Hi,
I find it sometimes helpful when access points appear and disappear (or
are at an extreme range). The network manager appears to get confused.
As a further incantation, I also turn off the radio and turn it back on.
So the 'discard' button has psychological advantages in working with a
frustrating network environment. (Although in truth, the only real cure
seems to be a cold start).
Tony
On 01/22/2014 01:41 AM, sugar-devel-requ...@lists.sugarlabs.org wrote:
To: Daniel Narvaez <dwnarv...@gmail.com> Cc: Frederick Grose
<fgr...@gmail.com>, "sugar-devel@lists.sugarlabs.org"
<sugar-devel@lists.sugarlabs.org> Subject: Message-ID:
<20140121233155.gg23...@us.netrek.org> Content-Type: text/plain;
charset=us-ascii On Wed, Jan 22, 2014 at 12:24:31AM +0100, Daniel
Narvaez wrote:
>Before we go further discussing implementation, could someone
>explain why we need a global "Discard wireless connections" button
>vs the "Forget" item in the device palette which someone has mostly
>implemented already?
Does "Forget" forget all networks, not just the ones present?

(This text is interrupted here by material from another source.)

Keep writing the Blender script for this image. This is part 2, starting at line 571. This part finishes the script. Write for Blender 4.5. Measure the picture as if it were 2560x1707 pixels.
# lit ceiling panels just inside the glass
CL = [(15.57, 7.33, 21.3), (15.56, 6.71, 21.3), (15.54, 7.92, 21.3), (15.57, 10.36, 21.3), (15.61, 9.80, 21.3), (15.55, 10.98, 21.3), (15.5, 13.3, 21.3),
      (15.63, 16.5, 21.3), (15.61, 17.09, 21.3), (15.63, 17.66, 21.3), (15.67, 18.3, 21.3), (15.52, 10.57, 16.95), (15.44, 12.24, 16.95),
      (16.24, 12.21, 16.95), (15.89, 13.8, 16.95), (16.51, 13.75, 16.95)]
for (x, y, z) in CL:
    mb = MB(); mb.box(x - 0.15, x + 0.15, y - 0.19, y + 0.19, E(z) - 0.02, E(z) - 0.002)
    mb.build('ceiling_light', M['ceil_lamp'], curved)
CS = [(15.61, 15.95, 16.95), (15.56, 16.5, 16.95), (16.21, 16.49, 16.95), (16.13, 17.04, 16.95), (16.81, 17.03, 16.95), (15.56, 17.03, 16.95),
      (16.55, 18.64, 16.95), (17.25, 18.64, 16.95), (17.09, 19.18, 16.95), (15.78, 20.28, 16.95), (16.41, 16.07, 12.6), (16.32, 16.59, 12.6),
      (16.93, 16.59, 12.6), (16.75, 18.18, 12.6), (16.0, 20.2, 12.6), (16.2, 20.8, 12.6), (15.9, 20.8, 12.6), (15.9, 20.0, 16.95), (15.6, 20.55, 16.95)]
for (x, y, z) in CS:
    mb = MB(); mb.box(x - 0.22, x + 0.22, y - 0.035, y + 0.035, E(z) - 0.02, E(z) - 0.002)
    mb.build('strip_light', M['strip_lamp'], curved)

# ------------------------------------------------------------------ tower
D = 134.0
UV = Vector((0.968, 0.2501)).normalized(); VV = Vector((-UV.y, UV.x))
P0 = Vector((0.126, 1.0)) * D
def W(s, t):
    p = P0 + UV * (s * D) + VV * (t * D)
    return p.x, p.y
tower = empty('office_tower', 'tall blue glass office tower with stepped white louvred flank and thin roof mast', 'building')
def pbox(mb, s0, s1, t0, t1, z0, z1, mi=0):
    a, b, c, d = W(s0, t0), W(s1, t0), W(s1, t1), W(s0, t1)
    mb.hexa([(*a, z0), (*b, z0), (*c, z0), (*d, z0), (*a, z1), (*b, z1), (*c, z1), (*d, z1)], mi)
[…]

Otherwise, the only reason I can think of is the installed base
expectations and training issues.
If I recall correctly, the main use case was inability to properly
handle access points that either changed their passphrase or switched
between encrypted and not-encrypted. If you add these test cases and
pass them, I see no major problem with removing "Discard...".